The Nun Has Nothing on the Actual Horror Facing Catholics Now

Note: This article includes spoilers for The Nun insofar as anything so predictable could be considered a spoiler. Some plot points revolve around suicide and abuse.
Every so often a movie comes along that is simultaneously so bad and so poorly timed that even a jaded non-believer like me can’t help but attribute the whole mess to some form of providence. This month, I submit to you: The Nun, the latest spin-off in the growing constellation of The Conjuring movies.
If you’re reading this to decide whether or not you want to see The Nun, don’t bother. Roger Ebert coined the term “idiot plot” to describe a plot which works only if we take it for granted that every character is a complete idiot. The Nun tempts me to coin the term “too dumb to grasp object permanency plot.” It made plenty of money, and I’m sure there are two or three dozen other minor ghouls in the Conjuring universe, though, so expect a sequel by this time next year. Another entry in the recent horror renaissance this is not.
I’m not here just to give a big fat thumbs down to a film that clearly hopes you won’t give it a nanosecond of thought after you leave the theater. I’m here to question whether it’s a good idea to be approaching anything having to do with nuns or churches with such thoughtlessness in light of the revelations facing the folks whose faith is being bandied about as a lurid bit of set furniture.
I grew up in the Chicago area, one of the most Catholic parts of the country. My preschool was Catholic. If you live in South America for any length of time as I briefly did, the Catholic church is basically the only game in town whether you go or not. It is the second largest single religious denomination in North America. It informs the world views and moralities of more of your fellow taxpayers and voters and citizens than any other single faith.
And there is a serious disconnect between what church doctrine says and what your Catholic friends and neighbors are most likely to believe, based on every credible study. Despite the official church lines on birth control, abortion and LGBT rights, most Catholic laypeople in the United States hold views and keep practices much more in line with those of their non-Catholic friends and neighbors.
That’s a huge, complicated picture of a diverse group of people before we get to any mention of the scandals and allegations rocking the church now (and we will get to them). There are lots of nuanced cinematic takes that represent a profound shift in the faith’s portrayal in film since about the 1960s. Yet, I would argue that apart from Hollywood’s ironclad, unshakeable, congenital Orientalism (which can misrepresent several major world faiths at once if it tries hard), there’s no other faith that gets portrayed as callously in exploitation films as Catholicism.

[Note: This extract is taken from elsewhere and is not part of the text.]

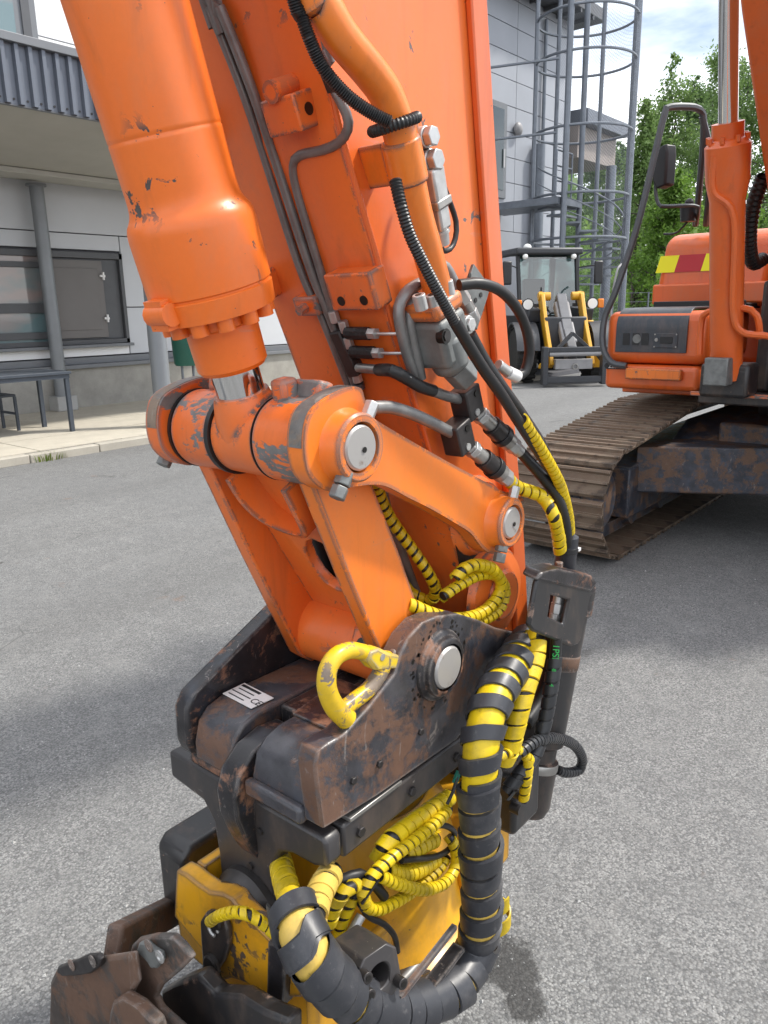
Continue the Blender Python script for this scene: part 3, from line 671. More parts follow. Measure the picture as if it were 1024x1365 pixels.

One deacon writing about his faith in film seriously asks whether any non-horror film lately features a Catholic character in a remotely positive light. He points out that movies like Constantine or Hellboy are quick to arm their heroes with Catholic sacraments like holy water or crucifixes, but these are just trappings.
Holy water is a Get Out Of Hell Free card—I think it’s in Leviticus somewhere?
Meanwhile, as he points out, men of the cloth in movies are often villains and psychos. It is sadly not difficult to see why in light of the molestation scandals uncovered by the Boston Globe in 2002, or the more than 1,000 parishioners that are alleged to have been abused by priests in a recent report in Pennsylvania, or the allegations of decades of abuse and murder of orphans by nuns in Vermont.